::: Data extract

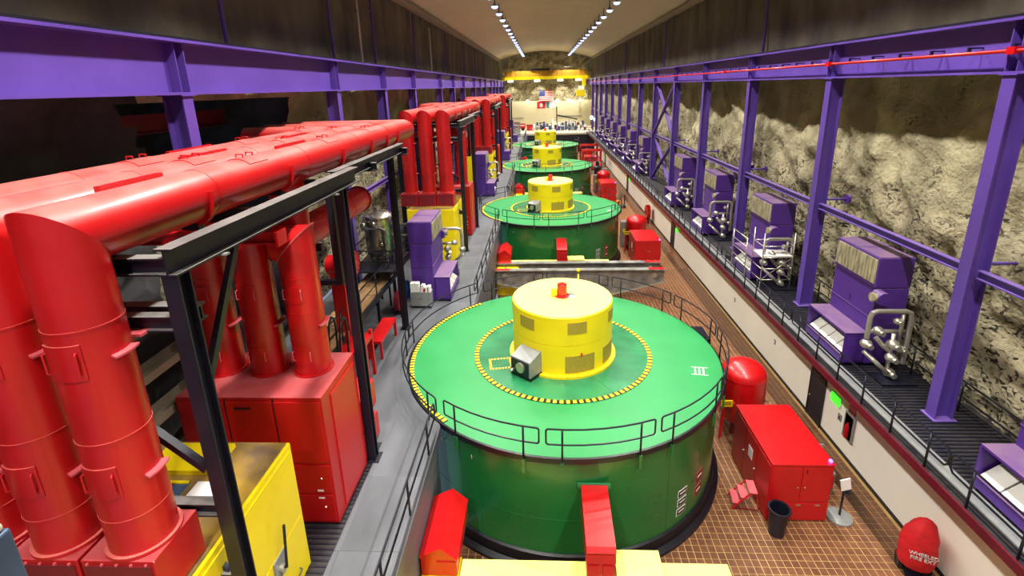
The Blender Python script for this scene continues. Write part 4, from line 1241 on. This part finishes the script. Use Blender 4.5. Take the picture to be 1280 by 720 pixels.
def make_tank():
    t = thing('pressure_tank', 'x', 'tank', (8.75, 19.75, 0))
    prof = [(0,.35),(.5,.38),(.85,.6),(.95,.85)] + [(.95, 2.7)] + [(.95*math.cos(a), 2.7+.6*math.sin(a)) for a in [PI/2*k/7 for k in range(1,8)]]
    MB().lathe(prof, 36).build('shell', RED, t, sharp=60)
    MB().lathe([(.94,2.66),(.965,2.66),(.965,2.7),(.94,2.7)], 36, closed_prof=True).build('weld_band', RED, t)
    for a in (45, 135, 225, 315):
        c, s_ = math.cos(math.radians(a)), math.sin(math.radians(a)); B(.75*c-.06,.75*s_-.06,0,.75*c+.06,.75*s_+.06,.75).build('leg', REDD, t)
    MB().tube([(-.6,-.8,1.7),(-1.1,-.95,1.7),(-1.15,-.95,.1)], .07, 8).build('pipe', RED, t)
    MB().sphere((-.85,-.92,1.75), .16, 10, 6).build('valve', RED, t)
    b = B(-1.28,-1.1,1.75,-.8,-1.07,2.05).build('yellow_sign', YEL, t)
    for z in (1.92, 1.84): B(-1.24,-1.106,z,-.86,-1.1,z+.035).build('printed_line', BLACK, b)
    for z in (1.2, 1.5): MB().cyl((.9,-.3,z),(1.05,-.36,z),.05,n=8).build('gauge', STEEL, t)
    return t
replicate(make_tank(), 'upright red pressure tank with domed top beside the {} generator', 'red pressure tanks')
def make_grey_cab():
    t = thing('grey_cubicle', 'x', 'cabinet', (7.85, 46.2, 0))
    B(-.42,-.35,0,.42,.35,2.5).build('body', GREYM, t, bevel=.015); B(-.38,-.37,.1,.38,-.35,2.4).build('door', GREYM, t); B(-.25,-.38,1.5,.25,-.37,1.85).build('yellow_label', YEL, t); MB().cyl((.28,-.42,1.2),(.28,-.37,1.2),.03,n=8).build('knob', BLACK, t)
    return t
gc = make_grey_cab(); gc['label'] = 'tall grey cubicle with a yellow label beside the second generator'; gc['group'] = 'grey cubicles'
dup(gc, (0, PITCH, 0), 'tall grey cubicle with a yellow label beside the third generator')
t = thing('waste_bin', 'open black waste bin on the tiles in front of the nearest red aisle cabinet', 'bin', (7.92, 14.05, 0))
MB().lathe([(0,0),(.25,0),(.32,.98),(.35,1.0),(.35,1.05),(.3,1.05),(.24,.1),(0,.1)], 24).build('shell', BLACK, t, sharp=50)
MB().lathe([(.31,.98),(.37,.98),(.37,1.06),(.31,1.06)], 24, closed_prof=True).build('rim', BLACKR, t)
t = thing('step_stool', 'small faded red step stool beside the nearest red aisle cabinet', 'step stool', (7.3, 15.3, 0), math.radians(-8))
for k, (x, z) in enumerate(((-.32,.25),(-.08,.5),(.2,.75))): B(x-.14,-.32,z,x+.14,.32,z+.04).build('step', PINK, t)
for y in (-.33, .33):
    MB().bar((-.5,y,0),(.1,y,.77),.03,.05,(0,1,0)).build('rail', RED, t); MB().bar((.42,y,0),(.3,y,.77),.03,.05,(0,1,0)).build('leg', RED, t); MB().bar((-.4,y,.08),(.42,y,.08),.03,.04,(0,1,0)).build('skid', REDD, t)
t = thing('barrier_stand', 'grey round-based barrier stand with a small sign by the nearest red cabinet', 'stand', (10.42, 14.75, 0))
MB().lathe([(0,0),(.42,0),(.42,.05),(.3,.1),(0,.12)], 24).build('base', GREYM, t); MB().cyl((0,0,.1),(0,0,1.35),.04,n=10).build('pole', BLACK, t)
MB().sphere((.12,0,1.15), .12, 10, 6).build('head', BLACK, t); MB().obox((-.05,-.1,1.5),(.16,0,.05),(0,.02,0),(-.05,0,.22)).build('sign_plate', PAPER, t)
t = thing('tool_cart', 'small grey cart of fittings behind the nearest red aisle cabinet', 'cart', (10.45, 16.3, 0))
B(-.32,-.5,.85,.32,.5,.9).build('top', GREYM, t)
for x in (-.28,.28):
    for y in (-.45,.45): B(x-.03,y-.03,0,x+.03,y+.03,.85).build('leg', GREYM, t)
B(-.34,.5,.9,.34,.54,1.4).build('back_board', GREYM, t)
for k in range(4): MB().sphere((-.2+.13*k, -.1+.07*(k%2), .97), .07, 8, 5).build('fitting', BLACK if k%2 else STEEL, t)
for k in range(4): B(-.3+.16*k,-.53,.3,-.22+.16*k,-.5,.8).build('striped_board', RED if k%2 else PAPER, t)
# covered wheeled extinguisher
t = thing('wheeled_extinguisher', 'wheeled fire extinguisher under a red canvas cover by the white wall', 'extinguisher', (11.55, 12.75, 0), math.radians(-24))
t.scale = (1.25, 1.25, 1.2)
cv = MB(); N = 20
rings = [(.34,.28),(.40,.35),(.42,.6),(.40,1.0),(.36,1.3),(.24,1.52),(.1,1.66),(.0,1.68)]
for r, z in rings:
    for k in range(N):
        a = 2*PI*k/N; w = 1 + .07*math.sin(5*a+z*4) + .05*math.sin(3*a-z*7)
        fx = .14*max(0, z-1.2) ; cv.v.append((r*w*math.cos(a)*.95+fx, r*w*math.sin(a)*.9, z + .03*math.sin(4*a)*(r > .3)))
for j in range(len(rings)-1):
    for k in range(N): cv.face([j*N+k, j*N+(k+1)%N, (j+1)*N+(k+1)%N, (j+1)*N+k], True)
cv.face(list(range(N))[::-1])
cc_ = cv.build('cover', CANV, t, sharp=80)
text('WHEELED\nFIRE EXT', .13, 'lettering', FLAGW, cc_, (.02, -.415, .86), (PI/2-.05, 0, 0), .012)
for x in (-.3, .3): MB().cyl((x-.04,.05,.2),(x+.04,.05,.2),.2,n=18).build('wheel', BLACK, t)
MB().bar((-.3,.05,.2),(.3,.05,.2),.04,.04).build('axle', BLACK, t); B(-.2,-.3,.02,.2,.1,.1).build('foot', BLACK, t)
t = thing('wall_hose_reel', 'red hose reel against the white wall beyond the second red tank', 'hose reel', (11.7, 54.5, 0))
MB().cyl((-.2,0,1.3),(.2,0,1.3),.75,n=24).build('drum', RED, t); MB().cyl((-.24,0,1.3),(.24,0,1.3),.3,n=16).build('hub', REDD, t); B(-.15,-.3,0,.15,.3,.6).build('base', REDD, t)
t = thing('utility_cart', 'small cart with orange and blue load behind the second generator', 'cart', (9.85, 62.0, 0))
B(-.6,-.4,.3,.6,.4,.4).build('deck', BLUE, t); B(-.5,-.3,.4,.1,.3,.9).build('orange_load', mat('orange_plastic', (226,140,40), .5), t); B(.45,-.05,.4,.58,.05,1.6).build('handle', BLACK, t)
for x in (-.5,.5):
    for y in (-.35,.35): MB().cyl((x,y-.04,.15),(x,y+.04,.15),.15,n=12).build('wheel', BLACK, t)
# red frames in the aisle by the third and fourth generators
for n, (x, y) in enumerate(((9.0, 90.5), (9.2, 98.5))):
    t = thing('red_gantry', 'red steel trestle in the right aisle, %s one beyond the third generator' % ORD[n], 'trestle', (x, y, 0), group='red trestles')
    for sx in (-1.6, 1.6):
        for sy in (-.8, .8): B(sx-.1,sy-.1,0,sx+.1,sy+.1,3.4).build('leg', RED, t)
        B(sx-.12,-.9,3.4,sx+.12,.9,3.6).build('cap_beam', RED, t)
    for sy in (-.8, .8): B(-1.7,sy-.12,3.6,1.7,sy+.12,3.85).build('top_beam', RED, t)
    B(-1.5,-.7,1.4,1.5,.7,1.55).build('shelf', GREYM, t)
t = thing('dark_pump', 'dark pump column in the right aisle beside the third generator', 'pump', (8.6, 77.5, 0)); MB().lathe([(0,0),(.5,0),(.5,2.4),(.7,2.6),(.7,2.8),(.3,3.0),(.25,3.6),(0,3.6)], 18).build('column', BLACK, t); B(.4,-.2,2.0,1.6,.2,2.5).build('outlet', GREYM, t)
t = thing('red_pump', 'red round pump set in the right aisle before the nearest trestle', 'pump', (9.4, 87.5, 0)); MB().cyl((-.8,0,1.2),(.8,0,1.2),.6,n=18).build('barrel', RED, t); B(-1.2,-.5,0,1.2,.5,.6).build('skid', GREYM, t)
t = thing('stair_unit', 'small dark inclined stair on the yellow platform behind the second generator', 'stair', (-1.7, 60.6, 2.05)); MB().bar((-.6,0,1.15),(1.0,0,.1),.5,.2).build('flight', BLACK, t); B(-.7,-.3,0,-.4,.3,1.1).build('support', RED, t)

# =================================================================== FAR END
t = thing('overhead_crane', 'yellow overhead travelling crane spanning the far end of the hall', 'crane', (1.4, 135.5, 16.5))
B(-10.5,-.5,.1,10.5,.5,.85).build('main_beam', YEL, t); B(-10.8,.7,.85,10.8,1.5,2.3).build('rear_girder', mat('crane_ochre', (190,140,26), .6), t)
ws = None
for k in range(18):
    if ws is None: ws = B(-.03,.62,.9,.03,.7,2.3).build('web_stiffener', YDUST, t); ws.location = (-10.3, 0, 0)
    else:
        c = ws.copy(); COL.objects.link(c); c.location = (-10.3+k*1.2, 0, 0)
for sx in (-10.9, 10.9): B(sx-.35,-1.5,.0,sx+.35,2.2,.7).build('end_truck', YEL, t)
B(7.8,-1.2,-4.3,10,.2,-2.7).build('cab', YEL, t); B(8.4,-1.0,-2.7,9.8,0,-1.8).build('cab_lamp_block', PAPER, t); B(9.3,-.9,-1.8,10.2,.2,.1).build('cab_hanger', YEL, t)  # plain white block stands in for the bright lamp above the cab
B(-4,.3,2.3,1,1.5,2.8).build('hoist_trolley', BLACK, t); MB().tube([(0,.9,3.0),(9,.9,3.1)], .12, 6).build('walk_rail', GREYM, t)
for k, x in enumerate((-9.2, -2.3, 3.7, 8.3)):
    MB().lathe([(0,-.1),(.6,-.1),(.75,0),(.6,.3),(0,.35)], 14, (x,-.2,-.3)).build('flood_lamp', LAMPW, t)
    L = bpy.data.lights.new('flood_light', 'SPOT'); L.energy = 2000; L.color = (1,.95,.8); L.spot_size = math.radians(75); L.spot_blend = .7; L.shadow_soft_size = .3
    lo = bpy.data.objects.new('flood_light', L); COL.objects.link(lo); lo.parent = t; lo.location = (x+(.6 if k else 0),1.7,-.5); lo.rotation_euler = (math.radians(36),0,0)
for n, x in enumerate((-3.6, 4.3, 7.4, 10.5)):
    t = thing('wall_flood', 'small bright flood lamp on top of the far cream wall, %s from the left' % ORD[n], 'lamp', (x, 139.3, 10.9), group='lamps on the far wall')
    MB().sphere((0,-.1,.2), .36, 10, 6).build('bulb', LAMPW, t); B(-.3,.1,0,.3,.7,.3).build('bracket', GREYM, t)
    L = bpy.data.lights.new('wall_flood_light', 'POINT'); L.energy = 110; L.color = (1,.95,.8); L.shadow_soft_size = .35
    lo = bpy.data.objects.new('wall_flood_light', L); COL.objects.link(lo); lo.parent = t; lo.location = (0,-1.0,.3)
# flags
t = thing('american_flag', 'striped flag with blue canton hung on the far rock wall', 'flag', (1.5, 139.45, 10.9))
for k in range(13):
    z = 2.9 - .223*(k+1)
    B(-1.9 if k >= 7 else -.35, -.02, z, 1.9, .02, z+.223).build('stripe', FLAGR if k % 2 == 0 else FLAGW, t)
cn = B(-1.9,-.025,2.9-.223*7,-.35,.02,2.9).build('canton', FLAGB, t)
sm_ = MB()
for i in range(5):
    for j in range(4): sm_.box(-1.78+i*.3,-.035,1.5+j*.36,-1.7+i*.3,-.026,1.58+j*.36)
o = sm_.build('star', FLAGW, cn, recalc=False); o['kind'] = 'stuff'
t = thing('red_flag', 'red flag with a white emblem hung on the far cream wall', 'flag', (.1, 139.97, 9.1)); B(-1.15,-.02,0,1.15,.02,1.75).build('cloth', FLAGR, t); MB().prism([(-.45,.5),(-.2,.25),(.3,.4),(.45,1.0),(.1,1.5),(-.35,1.35)], (0,-.03,0), (1,0,0),(0,0,1),(0,1,0), .01).build('emblem', FLAGW, t)
t = thing('white_flag', 'white flag with blue hoist stripes hung on the far cream wall', 'flag', (2.75, 139.97, 9.1)); B(-1.2,-.02,.1,-.95,.02,1.7).build('green_stripe', GREENT, t); B(-.95,-.02,.1,-.5,.02,1.7).build('blue_stripe', FLAGLB, t); B(-.5,-.02,.1,1.3,.02,1.7).build('cloth', FLAGW, t)
t = thing('jib_crane', 'dark jib post standing before the far cream wall', 'jib crane', (4.2, 137.5, DECK_Z)); MB().cyl((0,0,0),(0,0,5.2),.14,n=8).build('mast', BLACK, t); MB().bar((0,0,3.0),(5.5,-.5,1.8),.2,.3).build('boom', BLACK, t)
for n, (x0, x1, z) in enumerate(((-9.5,-4.8,6.6),(4.6,11.0,6.9))):
    o = B(x0,139.8,z,x1,139.98,z+.15).build('cable_duct', GREYM); tag(o, 'grey horizontal duct on the far cream wall, %s side' % ['left','right'][n], 'duct', 'far wall ducts')
t = thing('site_lights', 'pair of bluish work lamps on the last right column', 'lamp', (11.9, 121.5, 7.0))
for x, z in ((0,0),(.9,-.5)): MB().sphere((x,0,z+.5), .42, 10, 6).build('lamp_head', BLUL, t)
MB().cyl((.45,.2,-2.6),(.45,.2,.6),.08,n=8).build('pole', BLACK, t)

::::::

Objective
For the listing above, identify each line bearing "from".

Reply to the exercise
The Blender Python script for this scene continues. Write part 4, from line 1241 on. This part finishes the script. Use Blender 4.5. Take the picture to be 1280 by 720 pixels.
    t = thing('wall_flood', 'small bright flood lamp on top of the far cream wall, %s from the left' % ORD[n], 'lamp', (x, 139.3, 10.9), group='lamps on the far wall')